Another American who traveled to fight with Azov is North Carolina native Craig Lang, who is wanted for questioning in a 2018 double murder in Florida. Lang, an Army veteran, told ABC News in a 2021 interview in Kyiv he was a point for contact for Americans looking to fight against Russian separatists in eastern Ukraine. He denied claims that he is a political extremist, but told ABC that there are some foreign extremists in the ranks.

“Is there extremism to a small degree? There might be some extremism, yes,” he said.

For some, the desire to fight in Ukraine is an aspiration.

William Bilbrough, another Base member who trained at the North Georgia compound near Rome, was “fixated” on traveling to Ukraine to fight alongside the ultranationalists militia and attempt to recruit others in his organization to accompany him, according to court records.

He never made it. Instead, federal authorities arrested him in January 2020 on charges that he was part of a plot to conduct a mass shooting at a Second Amendment rally in Virginia, a move he and his codefendants reportedly thought would speak a broader conflict.

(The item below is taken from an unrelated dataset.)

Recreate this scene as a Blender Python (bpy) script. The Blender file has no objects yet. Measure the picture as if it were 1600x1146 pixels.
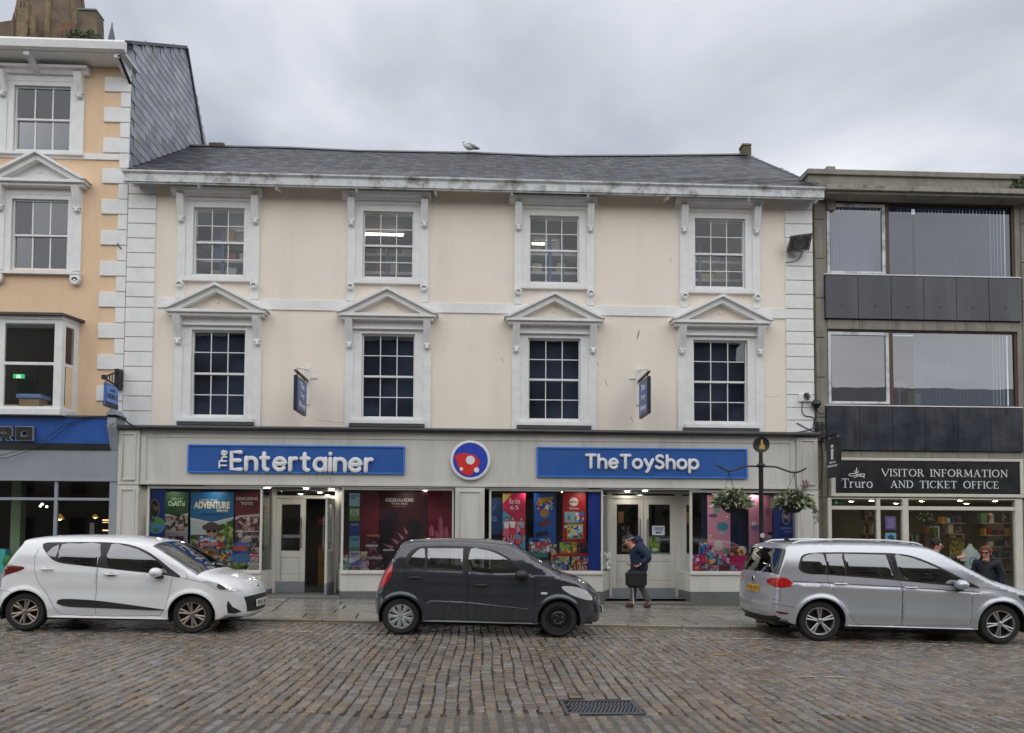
import bpy, bmesh, math, random
import numpy as np
from mathutils import Vector, Matrix
from mathutils.geometry import delaunay_2d_cdt
R = math.radians
PI = math.pi
random.seed(7)
rng = np.random.default_rng(7)
S = bpy.context.scene
C = S.collection

# ------------------------------------------------------------------ camera
F_PX, CX, VC = 1200.0, 800.0, 785.0          # focal length and optical axis, in pixels of the 1600 px wide photograph
YAW, PITCH, ROLL = R(2.5), R(2.4), R(0.28)
CAM = Vector((0, 0, 1.55))
cam = bpy.data.cameras.new('camera')
cam.sensor_width = 36
cam.lens = F_PX * 36 / 1600
cam.shift_y = (VC - 573) / 1600
cam.clip_end = 2000
cam_o = bpy.data.objects.new('camera', cam)
CAM_ROT = Matrix.Rotation(-YAW, 3, 'Z') @ Matrix.Rotation(PI/2 + PITCH, 3, 'X') @ Matrix.Rotation(ROLL, 3, 'Z')
cam_o.matrix_world = Matrix.Translation(CAM) @ CAM_ROT.to_4x4()
C.objects.link(cam_o)
S.camera = cam_o

# ------------------------------------------------------------------ sky, sun, exposure
SUN_EL, SUN_AZ = R(52), R(186)
w = bpy.data.worlds.new('World')
S.world = w
w.use_nodes = True
nt = w.node_tree
nt.nodes.clear()
def wn(t, **k):
    n = nt.nodes.new(t)
    for a, b in k.items():
        setattr(n, a, b)
    return n
sky = wn('ShaderNodeTexSky', sky_type='NISHITA', sun_disc=False)
sky.sun_elevation = SUN_EL
sky.sun_rotation = SUN_AZ
sky.air_density = 1.0
sky.dust_density = 2.0
tc = wn('ShaderNodeTexCoord')
sep = wn('ShaderNodeSeparateXYZ')
nt.links.new(tc.outputs['Generated'], sep.inputs[0])
za = wn('ShaderNodeMath', operation='ADD'); za.inputs[1].default_value = 0.22
zm = wn('ShaderNodeMath', operation='MAXIMUM'); zm.inputs[1].default_value = 0.06
nt.links.new(sep.outputs[2], za.inputs[0]); nt.links.new(za.outputs[0], zm.inputs[0])
dx = wn('ShaderNodeMath', operation='DIVIDE'); dy = wn('ShaderNodeMath', operation='DIVIDE')
for d, i in ((dx, 0), (dy, 1)):
    nt.links.new(sep.outputs[i], d.inputs[0]); nt.links.new(zm.outputs[0], d.inputs[1])
cmb = wn('ShaderNodeCombineXYZ')
nt.links.new(dx.outputs[0], cmb.inputs[0]); nt.links.new(dy.outputs[0], cmb.inputs[1])
n1 = wn('ShaderNodeTexNoise'); n1.inputs['Scale'].default_value = 0.95; n1.inputs['Detail'].default_value = 6; n1.inputs['Roughness'].default_value = .5; n1.inputs['Distortion'].default_value = .35
mpw = wn('ShaderNodeMapping'); mpw.inputs['Location'].default_value = (3.15, 1.9, 0)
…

Prosecutors cited his desire to travel to Ukraine as grounds for holding him in jail without bond.

“Bilbrough confirmed that he has friends in Ukraine and that he intended to go there for several months,” federal prosecutors wrote.

Also in 2020, Jared Smith, a soldier who had trained at Fort Benning and had connections with a neo-Nazi group, pleaded guilty to distributing bomb-making materials, admitting it was part of a plot to foment violence to overthrow the United States government. In his plea hearing, Smith admitted to communicating over the internet his desire to join a far-right militia in Ukraine.

Experts are concerned that if the conflict in Ukraine drags on even more extremists in America will be influenced by it’s allure.

“Very likely there will be individuals going, especially if this thing settles into some kind of long-term insurgency,” Jakob-Schindler said.